What you'll learn
This topic covers percentages — finding a percentage of an amount, percentage change, and reverse percentages. In this guide you will learn how to calculate percentages with and without a calculator, how to increase and decrease using multipliers, how to find percentage change, and how to work backwards to an original value. Percentages appear constantly in money, statistics and everyday life.
Key terms and definitions
Percentage — a number out of 100 (% means "per hundred").
Multiplier — a decimal used to increase or decrease by a percentage.
Percentage change — the change as a percentage of the original.
Reverse percentage — finding the original amount before a percentage change.
Original (or 100%) value — the starting amount that a percentage refers to.
Core concepts
Percentage of an amount
To find a percentage of an amount, convert the percentage to a decimal and multiply, or build it from 10% and 1%. For example, 15% of 80 = 0.15 × 80 = 12. Without a calculator, 10% of 80 = 8 and 5% = 4, so 15% = 12.

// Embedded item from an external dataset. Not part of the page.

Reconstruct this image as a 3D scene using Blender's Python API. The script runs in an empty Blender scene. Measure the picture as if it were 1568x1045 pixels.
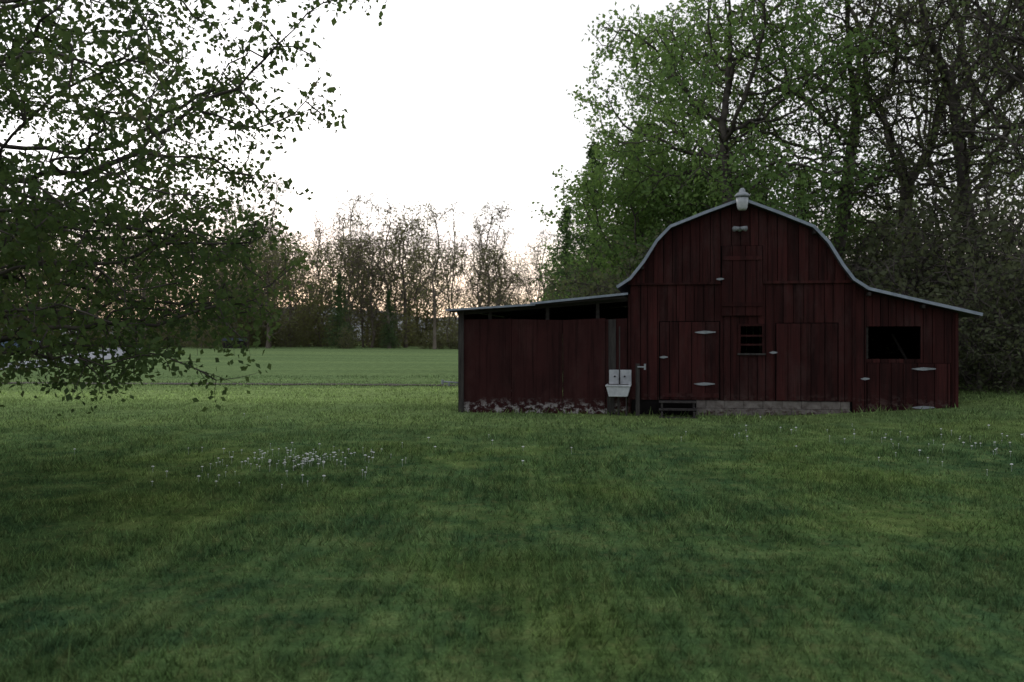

Increase and decrease with multipliers
A multiplier does an increase or decrease in one step. To increase by 20%, multiply by 1.2; to decrease by 20%, multiply by 0.8. The multiplier is 1 plus or minus the percentage as a decimal. This is efficient and reduces errors.
Percentage change
Percentage change = (change ÷ original) × 100. Work out the actual increase or decrease, divide by the original amount (not the new one), and multiply by 100. This covers profit, loss and growth.
Reverse percentages
A reverse percentage finds the original value before a change. If a price is £60 after a 20% increase, that £60 is 120% of the original, so divide: 60 ÷ 1.2 = £50. Always identify what percentage the known amount represents.
Repeated change and compound interest
For repeated percentage changes (e.g. compound interest), apply the multiplier once per period, or raise it to a power: an amount growing 5% per year for 3 years is multiplied by 1.05³.
Worked examples
Example 1: Percentage of an amount
Find 35% of 240.
0.35 × 240 = 84.
Example 2: Percentage change
A price rises from £40 to £50. Find the percentage change.
(10 ÷ 40) × 100 = 25% increase.
Example 3: Reverse percentage
After a 25% increase, a value is 75. Find the original.
75 ÷ 1.25 = 60.
Common mistakes and how to avoid them
Dividing by the new value in percentage change. Use the original.
Wrong multiplier. Increase uses 1 + rate; decrease uses 1 − rate.
Treating reverse percentages as a simple decrease. Divide by the multiplier instead.
Forgetting compounding. Repeated change uses powers of the multiplier.
Mixing up percentage points and percentages. They are not the same.
Exam technique for Percentages
Convert to a decimal to find a percentage of an amount.
Use multipliers for increase, decrease and compound change.
Divide the change by the original for percentage change.
Identify the known percentage for reverse problems, then divide.
Raise the multiplier to a power for repeated change.
Quick revision summary
To find a percentage of an amount, convert to a decimal and multiply (15% of 80 = 0.15 × 80 = 12), or build from 10% and 1% without a calculator. Use a multiplier for change: increase by 20% → ×1.2, decrease by 20% → ×0.8 (1 plus or minus the rate as a decimal). Percentage change = (change ÷ original) × 100, always dividing by the original amount. A reverse percentage finds the original: if £60 is after a 20% rise it is 120% of the original, so 60 ÷ 1.2 = £50. For repeated change such as compound interest, apply the multiplier once per period or raise it to a power (1.05³ for 5% over 3 years). The common errors are dividing by the new value, using the wrong multiplier, treating reverse problems as a simple decrease, and ignoring compounding. Convert to decimals, use multipliers, divide change by the original, and identify the known percentage for reverse problems.